Every floating platform technology and wind turbine configuration needs testing and certification for each project. For example: if the four offshore wind turbine manufacturers available in the U.S. market and the 40 floating platform manufacturers were to develop one pilot project each, this would require 160 pilots. Therefore, from a technology perspective, it is important to recognize that pilot projects only advance the technologies that they specifically incorporate and are not an industry-wide proposition.

Because it is critically important to ensure that the cost of offshore wind energy is competitive in the energy market, volume production and the lowering of capital and insurance premiums is equally necessary. The market will need early, smaller-scale projects to provide a healthy platform for these trends and to avoid gigawatt price shock.
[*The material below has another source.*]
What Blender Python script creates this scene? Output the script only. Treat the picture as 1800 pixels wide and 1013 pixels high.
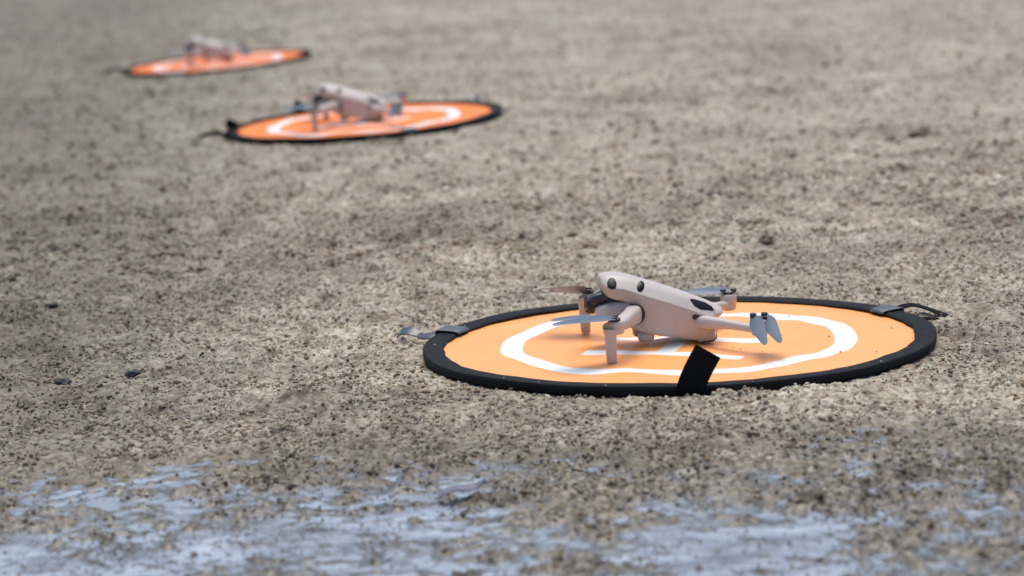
import bpy, bmesh, math, random
import numpy as np
from mathutils import Vector, Matrix, Euler
from mathutils.bvhtree import BVHTree

R = math.radians
rng = np.random.default_rng(7)
random.seed(7)
for o in list(bpy.data.objects):
    bpy.data.objects.remove(o)
S = bpy.context.scene
COL = S.collection

# ------------------------------------------------------------------ camera, world, sun
CAM_H = 0.5274
cd = bpy.data.cameras.new('camera')
cam = bpy.data.objects.new('camera', cd); COL.objects.link(cam)
cd.sensor_width = 36.0; cd.lens = 97.0
cd.clip_start = 0.05; cd.clip_end = 2000
cam.location = (0, 0, CAM_H)
cam.rotation_euler = (Matrix.Rotation(R(90 - 8.94), 3, 'X') @ Matrix.Rotation(-R(3.0), 3, 'Z')).to_euler()
cd.dof.use_dof = True; cd.dof.focus_distance = 2.86; cd.dof.aperture_fstop = 6.0
cd.dof.aperture_blades = 9
S.camera = cam

W = bpy.data.worlds.new('World'); S.world = W; W.use_nodes = True
wn = W.node_tree.nodes; wl = W.node_tree.links
bg = wn['Background']; bg.inputs[1].default_value = 0.12
sky = wn.new('ShaderNodeTexSky'); sky.sky_type = 'NISHITA'; sky.sun_disc = False
SUN_EL, SUN_AZ = 76.0, 10.0      # azimuth from +Y towards +X
sky.sun_elevation = R(SUN_EL); sky.sun_rotation = R(SUN_AZ)
sky.air_density = 1.0; sky.dust_density = 2.0; sky.ozone_density = 2.0
wl.new(sky.outputs[0], bg.inputs[0])
sd = bpy.data.lights.new('sun', 'SUN'); sd.energy = 2.5; sd.angle = R(48); sd.color = (1.0, 0.94, 0.85)
sun = bpy.data.objects.new('sun', sd); COL.objects.link(sun)
dirv = Vector((math.sin(R(SUN_AZ)) * math.cos(R(SUN_EL)), math.cos(R(SUN_AZ)) * math.cos(R(SUN_EL)), math.sin(R(SUN_EL))))
sun.rotation_euler = dirv.to_track_quat('Z', 'Y').to_euler()
sun.location = (0, 0, 20)
S.view_settings.view_transform = 'Standard'; S.view_settings.look = 'None'
S.view_settings.gamma = 1.0; S.view_settings.use_curve_mapping = False
S.view_settings.exposure = 0.33
S.render.engine = 'CYCLES'
try:
    S.cycles.use_denoising = True
except Exception:
    pass

# ------------------------------------------------------------------ helpers
def tag(o, label=None, cat=None, group=None, kind=None):
    if label: o['label'] = label
    if cat: o['category'] = cat
    if group: o['group'] = group
    if kind: o['kind'] = kind
    return o

def empty(name, loc=(0, 0, 0), rot=(0, 0, 0)):
    o = bpy.data.objects.new(name, None); COL.objects.link(o)
    o.location = loc; o.rotation_euler = rot; o.empty_display_size = 0.05
    return o

def mesh_obj(name, verts, faces, mat, parent=None, smooth=True, sharp=40):
    me = bpy.data.meshes.new(name)
    me.from_pydata([tuple(v) for v in verts], [], faces)
    bm = bmesh.new(); bm.from_mesh(me)
    bmesh.ops.recalc_face_normals(bm, faces=bm.faces)
    bm.to_mesh(me); bm.free()
    if smooth:
        me.polygons.foreach_set('use_smooth', [True] * len(me.polygons))
        me.set_sharp_from_angle(angle=R(sharp))
    me.materials.append(mat)
    o = bpy.data.objects.new(name, me); COL.objects.link(o)
    o.parent = parent
    return o

def bm_obj(name, bm, mat, parent=None, sharp=40):
    bmesh.ops.recalc_face_normals(bm, faces=bm.faces)
    me = bpy.data.meshes.new(name); bm.to_mesh(me); bm.free()
    me.polygons.foreach_set('use_smooth', [True] * len(me.polygons))
    me.set_sharp_from_angle(angle=R(sharp))
    me.materials.append(mat)
    o = bpy.data.objects.new(name, me); COL.objects.link(o); o.parent = parent
    return o

def copy_tree(o, parent=None):
    c = o.copy(); COL.objects.link(c); c.parent = parent
    for ch in list(o.children):
        copy_tree(ch, c)
    return c

def add_box(bm, c, size, rot=None, bevel=0.0, seg=2):
    m = Matrix.Translation(c) @ (rot.to_4x4() if rot is not None else Matrix()) @ Matrix.Diagonal((size[0], size[1], size[2], 1))
    r = bmesh.ops.create_cube(bm, size=1.0, matrix=m)
    if bevel > 0:
        es = list({e for v in r['verts'] for e in v.link_edges})
        bmesh.ops.bevel(bm, geom=es, offset=bevel, segments=seg, affect='EDGES', profile=0.5)

def add_loft(bm, secs):
    """secs: list of rings (same length) -> closed skin with capped ends"""
    rings = [[bm.verts.new(p) for p in s] for s in secs]
    n = len(rings[0])
    for a, b in zip(rings, rings[1:]):
        for i in range(n):
            bm.faces.new((a[i], a[(i + 1) % n], b[(i + 1) % n], b[i]))
    bm.faces.new(rings[0][::-1]); bm.faces.new(rings[-1])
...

Environmental understanding and mitigation

Fixed-bottom offshore wind technology has been deployed on the U.S. East Coast and in Europe, thus is well known to the industry, and its environmental impacts have been well-documented in Europe. The deployment of new floating platform technology in a new environment like the U.S. Pacific Coast requires similar scientific understanding.

Early, small projects – a key function of national strategies

Over the past three decades, an important role was played in Europe by offshore pilot projects, such as: Vindeby (5 MW), Tunoe Knob (5 MW), Bockstigen (2.5 MW), Utgrunden (10 MW), Yttre Stengrund (10 MW), Arklow (25.2 MW), Beatrice (10 MW), Methil Docks (7 MW), and Hywind (30 MW).

Since then, France and the United Kingdom (UK) have put in place clear pathways for floating wind development, such as France’s three projects of 25 MW each with 8-10 MW turbines, to be followed by larger commercial projects. In the UK the Crown Estate launched a test and demonstration round for floating wind in 2021, awarding three projects of 100 MW each for new technologies with local industry ties.

The UK and French strategies are examples of how to attract technologies and initiate local fabrication in a special power purchase system for floating offshore wind. France utilized a fixed price strategy and the UK used a special CfD (Contract for Difference) Power Purchase Agreement round to allow the initial, higher-than-market-price cost of power.